さらさら越え~厳冬期の北アルプス越え!?
織田家の有力武将であった佐々成政は、信長存命中は柴田勝家率いる北陸方面軍に属し、本能寺の変後も勝家に従っていましたが、勝家が賤ケ岳の戦いで秀吉に敗れて自刃すると秀吉に降伏し、領国の越中(富山県)を安堵されていました。
その後、小牧長久手の戦いで秀吉と家康・信雄連合軍が争うと、秀吉を裏切って家康につき、秀吉についていた隣国の前田利家を攻撃しますが、前田軍の反撃に遭い膠着状態に陥っているうちに、秀吉と家康が和睦してしまいます。

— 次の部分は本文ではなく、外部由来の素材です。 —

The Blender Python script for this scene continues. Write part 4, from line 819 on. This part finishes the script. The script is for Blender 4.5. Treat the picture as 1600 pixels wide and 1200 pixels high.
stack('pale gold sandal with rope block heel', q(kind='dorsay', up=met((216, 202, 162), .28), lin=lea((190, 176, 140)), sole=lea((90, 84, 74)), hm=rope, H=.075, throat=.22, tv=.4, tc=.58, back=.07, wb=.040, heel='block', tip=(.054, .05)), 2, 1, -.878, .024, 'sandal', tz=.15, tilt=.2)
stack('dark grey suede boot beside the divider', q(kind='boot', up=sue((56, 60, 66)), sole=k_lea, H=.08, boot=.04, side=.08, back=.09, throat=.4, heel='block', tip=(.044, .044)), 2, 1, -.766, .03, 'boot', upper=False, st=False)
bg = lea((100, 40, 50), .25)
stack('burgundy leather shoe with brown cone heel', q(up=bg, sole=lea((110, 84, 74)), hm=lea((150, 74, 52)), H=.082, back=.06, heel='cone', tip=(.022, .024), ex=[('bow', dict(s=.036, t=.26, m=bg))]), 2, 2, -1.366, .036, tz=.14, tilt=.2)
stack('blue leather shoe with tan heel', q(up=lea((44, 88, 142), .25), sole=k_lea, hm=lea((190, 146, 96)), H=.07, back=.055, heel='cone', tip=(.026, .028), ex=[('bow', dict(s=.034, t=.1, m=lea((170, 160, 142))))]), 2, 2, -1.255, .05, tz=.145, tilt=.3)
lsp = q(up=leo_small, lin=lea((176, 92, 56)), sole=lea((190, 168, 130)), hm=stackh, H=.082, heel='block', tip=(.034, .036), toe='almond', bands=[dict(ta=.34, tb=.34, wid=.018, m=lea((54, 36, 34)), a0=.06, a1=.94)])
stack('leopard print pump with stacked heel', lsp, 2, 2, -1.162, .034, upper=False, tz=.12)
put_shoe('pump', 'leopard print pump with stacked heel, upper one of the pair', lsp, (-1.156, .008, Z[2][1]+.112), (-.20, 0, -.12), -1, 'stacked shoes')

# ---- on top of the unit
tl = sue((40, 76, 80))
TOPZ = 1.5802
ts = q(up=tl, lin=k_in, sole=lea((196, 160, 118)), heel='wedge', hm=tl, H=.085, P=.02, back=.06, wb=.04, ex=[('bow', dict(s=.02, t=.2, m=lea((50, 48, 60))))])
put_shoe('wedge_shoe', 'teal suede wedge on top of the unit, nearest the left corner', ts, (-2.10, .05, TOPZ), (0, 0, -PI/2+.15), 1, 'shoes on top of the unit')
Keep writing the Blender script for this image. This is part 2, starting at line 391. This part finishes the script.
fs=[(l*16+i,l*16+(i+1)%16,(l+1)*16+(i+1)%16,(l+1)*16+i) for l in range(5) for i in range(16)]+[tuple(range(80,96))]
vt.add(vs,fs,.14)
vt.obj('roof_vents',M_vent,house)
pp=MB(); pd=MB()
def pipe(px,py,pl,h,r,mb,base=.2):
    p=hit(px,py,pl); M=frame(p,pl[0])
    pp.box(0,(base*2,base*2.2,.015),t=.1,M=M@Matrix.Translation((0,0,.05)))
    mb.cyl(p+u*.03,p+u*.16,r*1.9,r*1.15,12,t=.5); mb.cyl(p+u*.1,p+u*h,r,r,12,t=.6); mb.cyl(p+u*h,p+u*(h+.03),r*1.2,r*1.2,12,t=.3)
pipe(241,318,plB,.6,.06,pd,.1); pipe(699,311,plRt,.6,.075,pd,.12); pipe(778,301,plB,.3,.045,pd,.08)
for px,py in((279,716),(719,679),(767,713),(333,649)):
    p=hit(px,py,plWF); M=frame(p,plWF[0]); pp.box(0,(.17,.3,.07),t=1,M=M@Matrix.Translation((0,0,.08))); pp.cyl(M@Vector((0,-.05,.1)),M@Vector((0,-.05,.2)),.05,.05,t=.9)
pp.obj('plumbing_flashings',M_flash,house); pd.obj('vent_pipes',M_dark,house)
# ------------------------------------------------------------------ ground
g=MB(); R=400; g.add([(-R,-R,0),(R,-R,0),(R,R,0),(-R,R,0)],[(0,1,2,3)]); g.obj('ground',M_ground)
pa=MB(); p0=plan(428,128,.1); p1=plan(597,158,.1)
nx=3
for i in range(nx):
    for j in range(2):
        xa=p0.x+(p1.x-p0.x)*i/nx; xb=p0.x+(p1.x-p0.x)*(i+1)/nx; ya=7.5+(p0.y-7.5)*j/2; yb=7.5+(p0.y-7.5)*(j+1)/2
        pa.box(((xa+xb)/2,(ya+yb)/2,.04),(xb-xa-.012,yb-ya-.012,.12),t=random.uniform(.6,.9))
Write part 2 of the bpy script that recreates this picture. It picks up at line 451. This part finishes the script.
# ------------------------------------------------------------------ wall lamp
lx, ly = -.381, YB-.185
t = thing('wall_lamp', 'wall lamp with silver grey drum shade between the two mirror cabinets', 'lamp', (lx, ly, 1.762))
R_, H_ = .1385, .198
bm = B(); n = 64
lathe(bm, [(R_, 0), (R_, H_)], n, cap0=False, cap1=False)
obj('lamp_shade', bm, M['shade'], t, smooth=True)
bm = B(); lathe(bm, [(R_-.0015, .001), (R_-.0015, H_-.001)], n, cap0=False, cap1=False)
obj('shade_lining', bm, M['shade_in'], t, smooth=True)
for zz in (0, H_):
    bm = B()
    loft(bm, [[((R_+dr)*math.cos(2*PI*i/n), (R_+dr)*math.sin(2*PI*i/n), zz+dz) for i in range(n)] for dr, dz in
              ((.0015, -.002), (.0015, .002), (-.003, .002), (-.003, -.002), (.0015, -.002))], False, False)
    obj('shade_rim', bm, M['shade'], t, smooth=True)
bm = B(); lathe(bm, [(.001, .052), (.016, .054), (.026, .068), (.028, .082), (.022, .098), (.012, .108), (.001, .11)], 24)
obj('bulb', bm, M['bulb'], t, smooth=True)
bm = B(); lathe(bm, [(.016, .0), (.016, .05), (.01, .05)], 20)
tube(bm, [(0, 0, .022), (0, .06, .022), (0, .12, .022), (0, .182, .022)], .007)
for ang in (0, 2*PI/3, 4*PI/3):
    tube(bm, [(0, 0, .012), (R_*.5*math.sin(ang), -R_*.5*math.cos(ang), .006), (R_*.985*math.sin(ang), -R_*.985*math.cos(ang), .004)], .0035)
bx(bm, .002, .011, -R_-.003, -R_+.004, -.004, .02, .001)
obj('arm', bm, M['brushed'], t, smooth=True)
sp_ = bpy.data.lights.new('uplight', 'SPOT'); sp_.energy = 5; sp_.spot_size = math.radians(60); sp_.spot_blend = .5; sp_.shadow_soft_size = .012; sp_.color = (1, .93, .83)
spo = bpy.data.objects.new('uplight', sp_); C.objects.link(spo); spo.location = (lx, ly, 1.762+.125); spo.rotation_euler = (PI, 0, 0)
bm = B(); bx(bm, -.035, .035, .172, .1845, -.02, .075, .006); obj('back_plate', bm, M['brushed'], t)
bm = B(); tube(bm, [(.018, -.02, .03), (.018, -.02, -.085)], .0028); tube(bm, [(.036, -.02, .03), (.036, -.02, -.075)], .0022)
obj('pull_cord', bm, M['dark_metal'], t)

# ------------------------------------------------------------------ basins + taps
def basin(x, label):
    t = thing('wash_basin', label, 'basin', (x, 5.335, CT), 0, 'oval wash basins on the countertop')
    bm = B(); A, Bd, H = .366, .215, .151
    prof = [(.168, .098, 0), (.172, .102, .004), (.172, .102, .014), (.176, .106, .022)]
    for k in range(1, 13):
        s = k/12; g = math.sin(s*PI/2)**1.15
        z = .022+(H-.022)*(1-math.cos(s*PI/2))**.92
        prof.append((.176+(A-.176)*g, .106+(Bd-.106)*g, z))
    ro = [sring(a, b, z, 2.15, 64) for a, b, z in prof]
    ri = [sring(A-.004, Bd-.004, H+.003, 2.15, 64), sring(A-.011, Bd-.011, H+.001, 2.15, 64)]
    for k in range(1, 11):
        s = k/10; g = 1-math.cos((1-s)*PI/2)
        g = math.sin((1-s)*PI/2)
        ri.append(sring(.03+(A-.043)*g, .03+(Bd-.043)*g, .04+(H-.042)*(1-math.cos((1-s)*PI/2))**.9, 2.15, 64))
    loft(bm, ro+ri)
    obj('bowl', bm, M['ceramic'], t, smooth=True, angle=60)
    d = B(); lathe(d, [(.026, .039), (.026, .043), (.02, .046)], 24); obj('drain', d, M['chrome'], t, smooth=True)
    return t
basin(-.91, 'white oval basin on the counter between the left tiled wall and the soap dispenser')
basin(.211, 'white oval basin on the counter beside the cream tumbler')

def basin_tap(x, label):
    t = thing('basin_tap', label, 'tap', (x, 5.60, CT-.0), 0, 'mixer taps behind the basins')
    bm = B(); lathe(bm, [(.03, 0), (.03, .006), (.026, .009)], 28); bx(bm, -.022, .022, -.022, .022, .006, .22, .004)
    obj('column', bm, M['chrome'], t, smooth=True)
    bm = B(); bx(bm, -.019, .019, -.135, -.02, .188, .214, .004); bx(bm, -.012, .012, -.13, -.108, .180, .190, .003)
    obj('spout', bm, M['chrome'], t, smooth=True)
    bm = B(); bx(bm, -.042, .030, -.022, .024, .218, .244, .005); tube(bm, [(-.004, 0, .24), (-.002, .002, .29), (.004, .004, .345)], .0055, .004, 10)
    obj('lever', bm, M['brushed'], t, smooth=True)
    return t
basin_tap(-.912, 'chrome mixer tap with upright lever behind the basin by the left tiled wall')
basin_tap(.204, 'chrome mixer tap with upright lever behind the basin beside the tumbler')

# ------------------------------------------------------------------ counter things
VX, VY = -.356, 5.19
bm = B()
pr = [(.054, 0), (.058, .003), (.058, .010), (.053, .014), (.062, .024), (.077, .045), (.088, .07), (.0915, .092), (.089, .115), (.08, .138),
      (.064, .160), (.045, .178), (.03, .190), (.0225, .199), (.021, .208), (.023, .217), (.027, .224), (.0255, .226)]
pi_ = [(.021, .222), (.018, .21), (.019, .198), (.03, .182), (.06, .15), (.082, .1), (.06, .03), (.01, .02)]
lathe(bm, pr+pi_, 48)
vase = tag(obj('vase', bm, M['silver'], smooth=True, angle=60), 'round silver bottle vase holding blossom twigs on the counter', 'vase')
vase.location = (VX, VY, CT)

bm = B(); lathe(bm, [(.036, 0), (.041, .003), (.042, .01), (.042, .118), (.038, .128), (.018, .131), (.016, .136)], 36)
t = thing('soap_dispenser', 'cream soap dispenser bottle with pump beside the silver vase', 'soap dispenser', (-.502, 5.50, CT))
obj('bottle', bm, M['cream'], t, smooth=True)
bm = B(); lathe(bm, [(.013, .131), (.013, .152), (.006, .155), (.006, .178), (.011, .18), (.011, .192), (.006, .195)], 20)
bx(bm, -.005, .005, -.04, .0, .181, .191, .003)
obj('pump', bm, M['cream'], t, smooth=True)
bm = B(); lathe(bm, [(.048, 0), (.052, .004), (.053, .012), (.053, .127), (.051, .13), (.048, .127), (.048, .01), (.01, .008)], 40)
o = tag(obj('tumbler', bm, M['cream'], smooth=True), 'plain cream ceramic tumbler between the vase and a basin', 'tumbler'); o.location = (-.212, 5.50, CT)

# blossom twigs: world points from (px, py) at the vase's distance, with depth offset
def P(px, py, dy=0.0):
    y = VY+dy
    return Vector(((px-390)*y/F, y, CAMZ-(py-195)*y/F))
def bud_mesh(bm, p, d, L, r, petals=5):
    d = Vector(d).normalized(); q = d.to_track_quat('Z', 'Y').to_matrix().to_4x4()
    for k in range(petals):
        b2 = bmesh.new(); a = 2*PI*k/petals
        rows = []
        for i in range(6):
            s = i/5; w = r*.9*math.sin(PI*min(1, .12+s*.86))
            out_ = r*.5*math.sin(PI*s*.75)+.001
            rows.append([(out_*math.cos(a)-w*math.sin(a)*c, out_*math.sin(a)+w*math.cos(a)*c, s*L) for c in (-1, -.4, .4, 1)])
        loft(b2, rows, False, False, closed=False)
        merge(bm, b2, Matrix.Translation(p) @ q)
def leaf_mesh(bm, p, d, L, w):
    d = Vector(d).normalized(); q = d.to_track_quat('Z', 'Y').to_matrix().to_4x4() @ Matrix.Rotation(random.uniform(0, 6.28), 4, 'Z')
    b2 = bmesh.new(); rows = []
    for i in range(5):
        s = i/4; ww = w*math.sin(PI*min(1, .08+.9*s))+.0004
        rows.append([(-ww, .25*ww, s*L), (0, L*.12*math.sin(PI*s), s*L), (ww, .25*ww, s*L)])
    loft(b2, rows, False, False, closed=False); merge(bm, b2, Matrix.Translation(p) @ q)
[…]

八方ふさがりでどうしようもなくなった成政は、命懸けの賭けに出ます。世にいう「さらさら越え」です。
越中から厳寒期の立山(北アルプス)を越えて浜松の家康の元へ向かい、直接再挙を談判しようと考えたのです。
現代の装備・技術をもってしても過酷すぎる旅ですが、幾多の戦場をくぐり抜けてきた命知らずの男たちだからこその挑戦だったのでしょう。
成政は、藁みの、毛皮、かんじき等を身にまとい出発したと考えられますが、隠れての行動であったため正確なルート、人数等は分かっていません。
ボロボロになりながらもなんとか浜松の家康の元に着くことができた成政一行は、秀吉を挟み撃ちにしようと必死に家康に訴えます。しかし信雄が講和して戦う名目もなくした家康に再戦意欲はなく、北国で前田家一家すら破れない成政は相手にされません。
あきらめきれない成政は尾張の信雄の元へと足を運び訴えますが、こちらにも相手にされません。
失望のうちに再度雪山を越えて越中に帰ります。一説には数十人いた一行は雪山で次々に命を落とし、帰ってきたときには十数人にまで減っていたともいわれます。
黒百合伝説~嫉妬の行方
帰国後の成政に関する伝説を紹介します。
ボロボロになってようやく帰ってきた成政に追い打ちをかける出来事が起こります。
成政にはとても美しい早百合という愛妾がいましたが、あまりに成政が早百合にぞっこんであったため、他の妾たちの嫉妬の的になっていたそうです。
他の妾達はそろって、「成政の留守中に早百合は近習の若侍と密通していた」と訴えます。
訴えは早百合を陥れるための讒言でしたが、心身ともに疲れ果てて正常な判断ができなかったであろう成政は、有無を言わさず若侍を斬り捨てると、早百合を城外の河畔にある一本榎に吊り下げます。
早百合は無実を訴え続けるも斬殺され、更には早百合の親兄弟十数名も殺されて首を晒されてしまったのです。
早百合は死に間際に「よくもこのような仕打ちをしてくれたな。数年のうち立山に黒百合の咲く時、佐々家を祟り潰してくれようぞ」と呪いの言葉をかけながら絶命したとの言い伝えから、黒百合伝説と呼ばれるようになったそうです。